You can think about it as getting a box, and the box is labelled “milieu” on the outside. And you open it up and there are a bunch of milieu toys, and then inside is a smaller box filled with inquiry toys. And you open that up, and you pull out those inquiry toys and you play with all of them when you’re telling your story. And then at the end of the day you have to put them back in the box, so you want to put the inquiry ones back into that smaller box so that it will fit inside the larger box of the mileu. It’s kind of like trying to return something to IKEA: if you don’t get it all back in the box you wind up that extra piece, and why are there so many allen wrenches?
…
[MRK unpacks a simplified version of The Wizard Of Oz as a nested story]:
<Character> Dorothy is dissatisfied with her role as a Kansas farm girl.
<Event> Tornado.
<Milieu> Oz.
<Inquiry> “What do the ruby slippers do?”
</Inquiry> “The ruby slippers will carry you home.”
</Milieu> Dorothy leaves Oz.
</Event> People are okay after the Tornado – status quo restored.

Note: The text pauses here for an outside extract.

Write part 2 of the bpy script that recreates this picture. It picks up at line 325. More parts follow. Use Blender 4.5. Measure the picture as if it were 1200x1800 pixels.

</Character> Dorothy: “I didn’t need to go looking for adventure any further than my own backyard.
…
Mary Robinette Kowal
Uses
Here are three useful applications of the MICE nest as a lens for thinking about a story:
- It helps you see the promises you’re making to your reader (“This event will be resolved” / “This question will be answered” / “This character will grow”) so that you can make sure you fulfil them or remove them.
- It can help you see how different parts of your story relate to each other and reinforce each other. For example, several minor events or inquiry threads might be used to force a character to see things differently and to change.
- It can help keep you focused by making sure sub-threads serve higher-order story elements rather than introducing new but unrelated problems late in the story.
- It can give you a clue as to where you need to go next, and what you still need to do in the story: “If a story starts with a murder, but morphs into a romance story when the widow falls in love with the detective and they end up getting married… you can’t leave the inquiry thread about who committed the murder unresolved.”
- It can help you identify the threads of narrative tension that are driving your story, and how to finish well. Closing threads out of order (e.g. finishing a story by tying up minor details after the major narrative threads have been resolved) tends to feel messy and anticlimactic. The greatest narrative tension probably falls on a thread you opened early on, so don’t close it off to early. Resolving multiple narrative threads simultaneously can add power and pace to your story.
- It can help you build cliffhangers that will drive your story over multiple chapters or installments: “Who is the mysterious stranger who appeared out of nowhere to resolve the mugging event thread?”
(In case you missed it, point 5 fulfils the “Pinging of Narrative Elastic” promise I made in the title. It turned out not to need its own subheading, but I like the title).
Application
It’s fun to use this lens to things you’re reading or watching. I’ve been watching the Star Wars animated series The Bad Batch with my son, and last night’s episode (S1 E3, Replacements) was a great illustration:
<Backstory Event> Galactic Empire threatens to take over the galaxy.
<Backstory Inquiry> Who is the child-clone Omega?
<Event> Clone Force 99 (The Bad Batch) and Omega are on the run from the empire (there’s a parallel thread in the story about the character who’s chasing them)
<Character> The young clone Omega is wondering if she belongs in the group, and so are the squad – this question has been raised in previous episodes.
<Event> Omega has no space of her own on the ship.
<Event> The ship needs a repair before they can go to the place they hope to hide from the Empire.
<Milieu> They land on a planet to repair the ship.
<Event> Two characters go outside to make the repairs.
</Event> The repair is successful…
<Event> But a wierd creature steals the part they just replaced. Hunter will go to retrieve it.
<Character> Omega persuades Hunter to take her with him. Hunter doesn’t think it’s safe, but concedes. There is a question of trust, and of Omega’s usefulness to the team.
<Event> Hunter and Omega find the creature and the part, but are attacked, losing the part>
<Event> Hunter has lost his breathing mask and passes out.
</Event> Omega restores his mask, saving hunter and proving her worth…
<Milieu> Omega follows the creature into its lair to retrieve the missing part.
<Event> There’s a kind of confrontation with the creature, probably with a nested <inquiry></inquiry> thread as Omega works out what the creature is…
</Event> … and retrieves the missing part.
</Milieu> Omega leaves the creature’s lair with the part and returns to Hunter…
</Event> Closing the innermost ‘missing part’ thread…
</Character> … and proving her worth to Hunter again and revealing their care for each other. Hunter accepts the value she brings to the team.
</Event> They return to the ship and finish the repair.
</Milieu> They take off and escape the planet.
</Event> Wrecker reveals that he’s made a room for Omega on one side of the ship. Omega has a place to of her own.
</Character> Omega’s status as a member of the team is confirmed. Note that this theme was given several story beats throughout the episode.
The episode ends, leaving the overarching story threads and inquiry thread about Omega unanswered to drive future episodes.
Conclusion
Texts are dense! This is quite a lot of code for a simple plot description – and in fact it was only one of two parallel storylines in the episode.
Texts are ordered. Notice how all of the nested events were part of the overall direction set by the higher-order elements (the event, millieu and character threads started early in the episode), and how there’s a clear point about half-way through the story that the writers stopped opening new threads and started systematically closing down the old ones in order. This is what makes the story feel tight.
Texts are fractal. Each of the scenes decribed above could be broken down into further, smaller units.
So there you have it – an information architecture of story.